Your all missing C J Cherryh.
So… 1 (one) woman?
“Solaris” by S.Lem is missing.
Wow. White men’s SF. A tiny nod to Ursula. Maybe expand your reading to include women and people of color.
Slan by AEVanVogt
I really liked the weapon shops of Isherwood by A. E. Van Vogt.
Isher
Orwells 1984 and Huxleys, A Brave New World were meant to be stories, not blueprints for the WEF
For influential E E Doc Smith’s Lensmen series should be included…I dare say George Lucas got inspiration for Star Wars there…a personal favorite, Shockwave Rider by John Brunner, is Huxley n Orwell lite updated. Read most but not all, that’s what I like about these, new authors to explore.
How about a list of best humorous Sci-Fi book? POHLS Venus Merchants War as an example…ironic…The Mutant Plastic Eaters, might actually be happening now, lol (might not be full title, read it in junior high 50+ years ago)…
Love sci-fi humor, Hitchhiker’s, Vorkosigan saga, Robert Aspirin, Boyd, murderbot…
My two favorite sci-fi novels are
Kindred by Octavia E. Butler
Doomsday Book by Connie Willis.
I’ve read 13, own a couple more as yet unread, and am putting the rest in my TBR list…assuming that stack of books on my nightstand doesn’t fall and kill me in my sleep LOL
OTOH I have read many more over the years, from many brilliant authors – both men and women – who didn’t make this brief and therefore limited list. Sure, I see flagrant gaps both in quality and other qualifications, but all things considered at least it was a pleasant reminder of reads past.
Not a bad list but missing my personal favorite Hitchhikers Guide to the Galaxy
Good selection for those who don’t read much sci-fi. It might Kickstart some to do so.For the rest if us it’s hard to pick a few ..but classics are needed to be read. Remember,, Sci-fi is the freest for of literature,made illegal by police states, because the protagonist is the Idea.
I’m impressed this writer remembered David Brin, but what about Samuel Delaney?? Clifford D. Simak??? C. J. CHERRYH!!! And what about Alan Dean Foater?? Kurt Vonnoget??
Unfortunately, there are too many excellent writers,and any list under 100 best, will be lacking …
But, hey, that’s just my opinion- and we all know what opinions are like!
Everyone– have a beautiful day! I’m outcha!!
Where’s Jack Finney’s Time and Again? Pick at least one (or several) of Harlan Ellison’s short story collections. Spider Robinson’s Callahan series? All of the books on the list are great, but these articles reference the same books over and over again.

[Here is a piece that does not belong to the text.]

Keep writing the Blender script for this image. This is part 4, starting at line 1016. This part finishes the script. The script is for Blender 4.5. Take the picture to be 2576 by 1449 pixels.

Glad so many people here saw how cut&paste and sooooo 1990 this list is. Feels like clickbait. Feel like buying the murderbot diary or ancillary justice series again just out of spite
Several years ago, I compiled a bunch of “Top 100” SF&F lists to come up with a composite list. Nearly all of these were in the top 30 or so. Yes, there are omissions, but it’s consistent with the composite. For my part, Hail Mary was ok, but has no business with these others. How about lesser-known classics, such as On The Beach by Nevil Shute, The Drowned World by JG Ballard, The Voyage of the Space Beagle by AE van Vogt?